佐俣アンリ氏は個人で毎年1000万円を定期的にNPOに寄付することを公言しています。この活動の目的として、「日本において寄付という活動を公言していく流れを作りたかった」と述べています。社会に表明することで、共感する人に響くように、そしてそこから新たな寄付が生まれるという流れを作る目的がありました。
エコシステムを広げるために
またエコシステムを広げていく上では、寄付などを入口としつつ、そこから運営により深く関わっていく流れが提示されました。実際若い起業家でも、寄付だけではなく運営に繋がったりプロボノとして社会事業に取り組むことに魅力を感じる人も増えているそうです。さらにコロナ禍でのリモート化や副業・兼業の浸透もあり、今では本業の傍らで社会貢献をするという形が増えています。

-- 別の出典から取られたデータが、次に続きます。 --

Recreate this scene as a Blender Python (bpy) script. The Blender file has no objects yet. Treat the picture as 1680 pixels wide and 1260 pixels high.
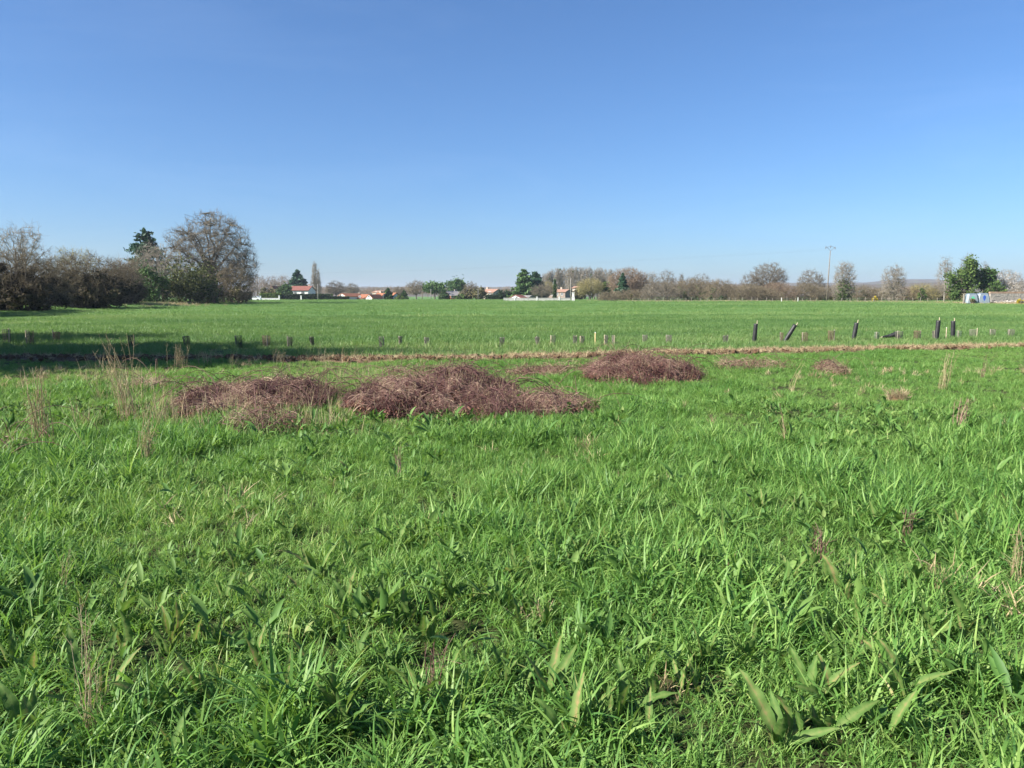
import bpy, math, random
import numpy as np
from mathutils import Vector, Matrix, Euler

# ------------------------------------------------------------------ camera, sky, sun, exposure
S = bpy.context.scene
COL = S.collection
F = 1262.0                       # focal length in pixels of a 1680 px wide picture
EYE = 1.62
PITCH = math.atan(145.0 / F)
cam_d = bpy.data.cameras.new('camera')
cam_d.sensor_width = 36.0
cam_d.lens = 36.0 * F / 1680.0
cam_d.clip_start = 0.05
cam_d.clip_end = 20000
cam = bpy.data.objects.new('camera', cam_d)
cam.location = (0, 0, EYE)
cam.rotation_euler = (math.pi / 2 - PITCH, 0, 0)
COL.objects.link(cam)
S.camera = cam

SUN_EL, SUN_AZ = math.radians(34), math.radians(247)     # azimuth clockwise from +Y
W = bpy.data.worlds.new('World'); S.world = W
W.use_nodes = True
wn = W.node_tree.nodes; wl = W.node_tree.links
sky = wn.new('ShaderNodeTexSky'); sky.sky_type = 'NISHITA'; sky.sun_disc = False
sky.sun_elevation = SUN_EL; sky.sun_rotation = SUN_AZ
sky.altitude = 100; sky.air_density = 1.0; sky.dust_density = 0.8; sky.ozone_density = 10.0
bg = wn['Background']; bg.inputs['Strength'].default_value = 0.0595
# faint streaks of high thin cloud, in the sky itself
wt = wn.new('ShaderNodeTexCoord'); wm = wn.new('ShaderNodeMapping'); wm.inputs['Scale'].default_value = (1.6, 1.6, 9.0); wm.inputs['Rotation'].default_value = (.10, .14, .4)
wz = wn.new('ShaderNodeTexNoise'); wz.inputs['Scale'].default_value = 1.7; wz.inputs['Detail'].default_value = 7; wz.inputs['Roughness'].default_value = .55; wz.inputs['Distortion'].default_value = .6
wr_ = wn.new('ShaderNodeMapRange'); wr_.inputs['From Min'].default_value = .50; wr_.inputs['From Max'].default_value = .80; wr_.inputs['To Max'].default_value = .035
wx = wn.new('ShaderNodeMix'); wx.data_type = 'RGBA'; wx.inputs['B'].default_value = (7.5, 9.0, 11.0, 1)
wl.new(wt.outputs['Generated'], wm.inputs['Vector']); wl.new(wm.outputs[0], wz.inputs['Vector']); wl.new(wz.outputs['Fac'], wr_.inputs['Value'])
wl.new(wr_.outputs[0], wx.inputs['Factor']); wl.new(sky.outputs[0], wx.inputs['A']); wl.new(wx.outputs['Result'], bg.inputs['Color'])
sd = bpy.data.lights.new('sun', 'SUN'); sd.energy = 5.0; sd.angle = math.radians(0.53); sd.color = (1.0, 0.93, 0.82)
sun = bpy.data.objects.new('sun', sd); COL.objects.link(sun)
sdir = Vector((math.sin(SUN_AZ) * math.cos(SUN_EL), math.cos(SUN_AZ) * math.cos(SUN_EL), math.sin(SUN_EL)))
sun.rotation_euler = sdir.to_track_quat('Z', 'Y').to_euler()
S.view_settings.view_transform = 'Standard'; S.view_settings.look = 'None'
S.view_settings.gamma = 1; S.view_settings.use_curve_mapping = False
S.view_settings.exposure = 1.5
S.render.engine = 'CYCLES'
cy = S.cycles
cy.max_bounces = 6; cy.diffuse_bounces = 3; cy.glossy_bounces = 2; cy.transmission_bounces = 4; cy.transparent_max_bounces = 6
cy.volume_bounces = 0

# ------------------------------------------------------------------ helpers
rng = np.random.default_rng(7)
R = random.Random(11)

_perm = np.random.default_rng(3).random((256, 256))
def vnoise(x, y):
    x = np.asarray(x, float); y = np.asarray(y, float)
    xi = np.floor(x).astype(int); yi = np.floor(y).astype(int)
    fx = x - xi; fy = y - yi
    fx = fx * fx * (3 - 2 * fx); fy = fy * fy * (3 - 2 * fy)
    g = lambda a, b: _perm[a % 256, b % 256]
    return ((g(xi, yi) * (1 - fx) + g(xi + 1, yi) * fx) * (1 - fy) + (g(xi, yi + 1) * (1 - fx) + g(xi + 1, yi + 1) * fx) * fy)
def fbm(x, y, o=3):
    s = 0; a = 1; t = 0
    for k in range(o):
        s = s + a * vnoise(np.asarray(x) * 2 ** k + 17 * k, np.asarray(y) * 2 ** k + 5 * k); t += a; a *= .5
    return s / t
def sstep(a, b, x):
    t = np.clip((np.asarray(x, float) - a) / (b - a), 0, 1); return t * t * (3 - 2 * t)
def height(x, y):
    x = np.asarray(x, float); y = np.asarray(y, float)
    r = np.hypot(x, y)
    h = 0.10 * (fbm(x * 1.3, y * 1.3, 2) - .5) * (1 - sstep(16, 24, y)) * (1 - sstep(30, 60, r))
    h = h + 0.08 * sstep(50, 190, y) + 0.22 * (fbm(x / 14, y / 14, 2) - .5) * sstep(26, 60, y)
    h = h + 0.35 * sstep(-46, -54, x) * sstep(20, 60, y) * (1 - sstep(150, 190, y))        # bank under the left hedge
    return h

CP, SP = math.cos(PITCH), math.sin(PITCH)
def ray(px, py):
    u = (px - 840) / F; v = (630 - py) / F
    return u, CP + v * SP, -SP + v * CP
def G(px, py):
    """where the view ray through a photo pixel meets the ground"""
    u, dy, dz = ray(px, py)
    z = 0.0
    for _ in range(25):
        t = (z - EYE) / dz
        z = .5 * z + .5 * float(height(u * t, dy * t))
    return Vector((u * t, dy * t, z))
def ZT(py, d):                     # height of photo row py at distance d
    u, dy, dz = ray(840, py)
    return EYE + d * dz / dy
def XT(px, d, z=1.5):
    return (px - 840) / F * (d * CP + (EYE - z) * SP)
def P3(px, d):
    x = XT(px, d); return Vector((x, d, float(height(x, d))))
def PX(n, d): return n * d / F    # n pixels at distance d in metres

def mesh_np(name, V, Q=None, T=None, smooth=False, cols=None):
    """mesh from numpy arrays: verts, quads, tris, per-vertex float attribute 'v'"""
    V = np.asarray(V, np.float32).reshape(-1, 3)
    Q = np.zeros((0, 4), np.int32) if Q is None else np.asarray(Q, np.int32).reshape(-1, 4)
    T = np.zeros((0, 3), np.int32) if T is None else np.asarray(T, np.int32).reshape(-1, 3)
    me = bpy.data.meshes.new(name)
    me.vertices.add(len(V)); me.vertices.foreach_set('co', V.ravel())
    nl = Q.size + T.size
    me.loops.add(nl); me.loops.foreach_set('vertex_index', np.concatenate([Q.ravel(), T.ravel()]))
    me.polygons.add(len(Q) + len(T))
    ls = np.concatenate([np.arange(len(Q)) * 4, Q.size + np.arange(len(T)) * 3]).astype(np.int32)
    me.polygons.foreach_set('loop_start', ls)
    if smooth: me.polygons.foreach_set('use_smooth', np.ones(len(ls), bool))
    if cols is not None:
        a = me.attributes.new('v', 'FLOAT', 'POINT'); a.data.foreach_set('value', np.asarray(cols, np.float32))
    me.update(calc_edges=True); me.validate()
    return me

class MB:
    """collects boxes, prisms and tubes into one mesh"""
    def __init__(s): s.V = []; s.Fc = []
    def add(s, vs, fs):
        o = len(s.V); s.V += [tuple(v) for v in vs]; s.Fc += [tuple(i + o for i in f) for f in fs]; return s
    def box(s, c, d, rz=0, M=None):
        x, y, z = d[0] / 2, d[1] / 2, d[2] / 2
        vs = [Vector((a * x, b * y, e * z)) for a in (-1, 1) for b in (-1, 1) for e in (-1, 1)]
        m = M if M is not None else Matrix.Rotation(rz, 3, 'Z')
        vs = [m @ v + Vector(c) for v in vs]
        return s.add(vs, [(0, 1, 3, 2), (4, 6, 7, 5), (0, 4, 5, 1), (2, 3, 7, 6), (0, 2, 6, 4), (1, 5, 7, 3)])
    def tube(s, pts, rads, n=8, cap=True):
        pts = [Vector(p) for p in pts]
        if not hasattr(rads, '__len__'): rads = [rads] * len(pts)
        vs = []; fs = []
        for i, p in enumerate(pts):
            t = (pts[min(i + 1, len(pts) - 1)] - pts[max(i - 1, 0)]).normalized()
            a = Vector((1, 0, 0)) if abs(t.x) < .8 else Vector((0, 1, 0))
            u = t.cross(a).normalized(); w = t.cross(u)
            for k in range(n):
                an = 2 * math.pi * k / n
                vs.append(p + (u * math.cos(an) + w * math.sin(an)) * rads[i])
        for i in range(len(pts) - 1):
            for k in range(n):
                k2 = (k + 1) % n
                fs.append((i * n + k, i * n + k2, (i + 1) * n + k2, (i + 1) * n + k))
        if cap:
            fs.append(tuple(range(n))[::-1]); fs.append(tuple((len(pts) - 1) * n + k for k in range(n)))
        return s.add(vs, fs)
    def mesh(s, name, smooth=False):
        me = bpy.data.meshes.new(name); me.from_pydata(s.V, [], s.Fc); me.update()
        if smooth:
            for p in me.polygons: p.use_smooth = True
        return me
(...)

また、このように経済人とソーシャルセクターとの関わりが増す中で、ソーシャルセクター自身が収入を得られるキャリアパスとして認知されることの必要性についても言及されました。未だにソーシャルセクターは手弁当で関わるものとの認識が強い中、ソーシャルセクターの側も、経済人や政策起業に携わりたい人々も関われるプラットフォームやエコシステムとして整備していくべきとの意見も出されました。加えてそのコミュニティの中で、支援の現場からの声と資金を提供する経済人との間で課題意識を共有する必要性も挙げられました。